→ **Data**
╭──

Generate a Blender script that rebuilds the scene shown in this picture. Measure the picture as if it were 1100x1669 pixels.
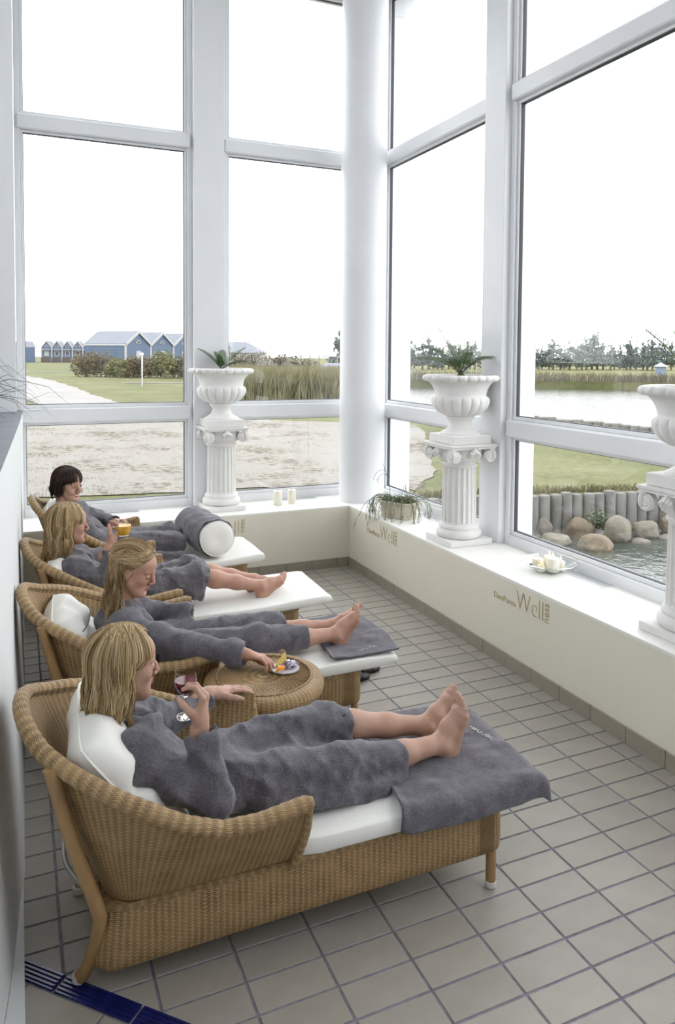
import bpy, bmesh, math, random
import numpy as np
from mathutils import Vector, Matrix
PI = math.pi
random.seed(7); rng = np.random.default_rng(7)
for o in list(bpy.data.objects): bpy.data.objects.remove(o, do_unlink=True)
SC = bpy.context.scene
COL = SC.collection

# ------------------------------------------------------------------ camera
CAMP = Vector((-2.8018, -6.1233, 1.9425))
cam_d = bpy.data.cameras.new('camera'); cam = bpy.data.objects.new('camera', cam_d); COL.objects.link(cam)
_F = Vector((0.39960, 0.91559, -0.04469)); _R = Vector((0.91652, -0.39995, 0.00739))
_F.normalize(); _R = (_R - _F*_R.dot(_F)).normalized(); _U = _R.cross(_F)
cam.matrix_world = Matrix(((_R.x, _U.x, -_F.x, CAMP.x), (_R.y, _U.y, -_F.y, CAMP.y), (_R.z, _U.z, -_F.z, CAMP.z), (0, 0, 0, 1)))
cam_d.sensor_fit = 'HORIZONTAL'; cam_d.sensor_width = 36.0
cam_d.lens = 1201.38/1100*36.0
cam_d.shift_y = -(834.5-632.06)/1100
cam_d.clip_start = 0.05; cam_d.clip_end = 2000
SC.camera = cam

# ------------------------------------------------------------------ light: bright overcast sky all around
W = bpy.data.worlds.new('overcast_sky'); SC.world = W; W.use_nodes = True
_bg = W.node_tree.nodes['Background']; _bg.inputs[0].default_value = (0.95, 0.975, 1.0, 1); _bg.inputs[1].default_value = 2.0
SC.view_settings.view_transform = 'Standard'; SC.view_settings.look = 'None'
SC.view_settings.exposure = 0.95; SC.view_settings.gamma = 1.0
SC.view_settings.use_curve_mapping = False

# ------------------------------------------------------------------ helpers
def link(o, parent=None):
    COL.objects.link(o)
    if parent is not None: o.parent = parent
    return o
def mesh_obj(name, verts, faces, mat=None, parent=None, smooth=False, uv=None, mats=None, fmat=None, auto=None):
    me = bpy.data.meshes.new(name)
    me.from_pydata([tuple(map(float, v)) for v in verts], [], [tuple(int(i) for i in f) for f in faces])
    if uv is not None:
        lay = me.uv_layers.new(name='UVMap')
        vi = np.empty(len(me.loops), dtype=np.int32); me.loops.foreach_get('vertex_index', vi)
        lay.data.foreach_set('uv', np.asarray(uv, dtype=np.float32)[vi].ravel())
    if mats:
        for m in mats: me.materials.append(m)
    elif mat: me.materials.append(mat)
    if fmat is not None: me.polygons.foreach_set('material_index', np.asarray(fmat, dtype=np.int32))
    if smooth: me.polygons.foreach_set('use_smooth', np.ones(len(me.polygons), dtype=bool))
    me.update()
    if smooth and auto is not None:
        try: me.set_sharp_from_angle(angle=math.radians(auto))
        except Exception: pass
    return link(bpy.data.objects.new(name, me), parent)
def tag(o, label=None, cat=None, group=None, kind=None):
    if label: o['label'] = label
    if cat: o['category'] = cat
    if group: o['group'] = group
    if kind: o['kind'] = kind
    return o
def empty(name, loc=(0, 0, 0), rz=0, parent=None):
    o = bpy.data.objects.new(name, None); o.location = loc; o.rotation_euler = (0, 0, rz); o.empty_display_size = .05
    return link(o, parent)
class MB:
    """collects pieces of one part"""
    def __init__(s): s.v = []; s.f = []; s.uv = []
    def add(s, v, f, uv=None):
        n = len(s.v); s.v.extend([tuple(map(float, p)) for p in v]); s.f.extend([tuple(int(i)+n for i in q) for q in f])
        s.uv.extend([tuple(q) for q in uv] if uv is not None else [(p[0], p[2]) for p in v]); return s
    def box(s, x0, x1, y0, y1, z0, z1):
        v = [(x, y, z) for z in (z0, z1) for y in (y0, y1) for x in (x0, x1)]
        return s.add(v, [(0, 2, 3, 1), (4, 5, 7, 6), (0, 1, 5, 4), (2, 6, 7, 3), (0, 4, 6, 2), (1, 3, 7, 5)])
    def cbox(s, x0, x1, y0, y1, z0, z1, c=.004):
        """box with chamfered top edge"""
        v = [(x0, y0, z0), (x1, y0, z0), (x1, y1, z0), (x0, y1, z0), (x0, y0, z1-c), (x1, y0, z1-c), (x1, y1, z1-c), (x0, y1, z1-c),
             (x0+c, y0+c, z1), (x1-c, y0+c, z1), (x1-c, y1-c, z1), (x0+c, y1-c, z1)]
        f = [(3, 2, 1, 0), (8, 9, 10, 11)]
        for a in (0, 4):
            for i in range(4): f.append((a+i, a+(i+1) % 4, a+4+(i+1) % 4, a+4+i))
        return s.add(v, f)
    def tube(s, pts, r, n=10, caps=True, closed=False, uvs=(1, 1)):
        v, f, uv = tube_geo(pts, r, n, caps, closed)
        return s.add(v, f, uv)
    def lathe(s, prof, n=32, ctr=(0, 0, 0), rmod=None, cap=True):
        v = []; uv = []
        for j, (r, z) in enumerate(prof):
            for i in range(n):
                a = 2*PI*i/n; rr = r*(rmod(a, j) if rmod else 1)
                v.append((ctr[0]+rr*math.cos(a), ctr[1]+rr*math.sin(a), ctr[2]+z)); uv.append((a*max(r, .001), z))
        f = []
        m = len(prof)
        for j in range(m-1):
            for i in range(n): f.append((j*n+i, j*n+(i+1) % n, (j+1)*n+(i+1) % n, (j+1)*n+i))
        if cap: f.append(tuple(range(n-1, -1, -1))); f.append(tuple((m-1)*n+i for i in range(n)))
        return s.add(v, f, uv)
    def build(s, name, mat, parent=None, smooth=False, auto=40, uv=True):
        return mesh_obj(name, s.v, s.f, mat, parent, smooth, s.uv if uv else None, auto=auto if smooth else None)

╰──

→ **Directions**
Find the lines containing "scene" and list every one of them.

→ **Written answer**
Generate a Blender script that rebuilds the scene shown in this picture. Measure the picture as if it were 1100x1669 pixels.
SC = bpy.context.scene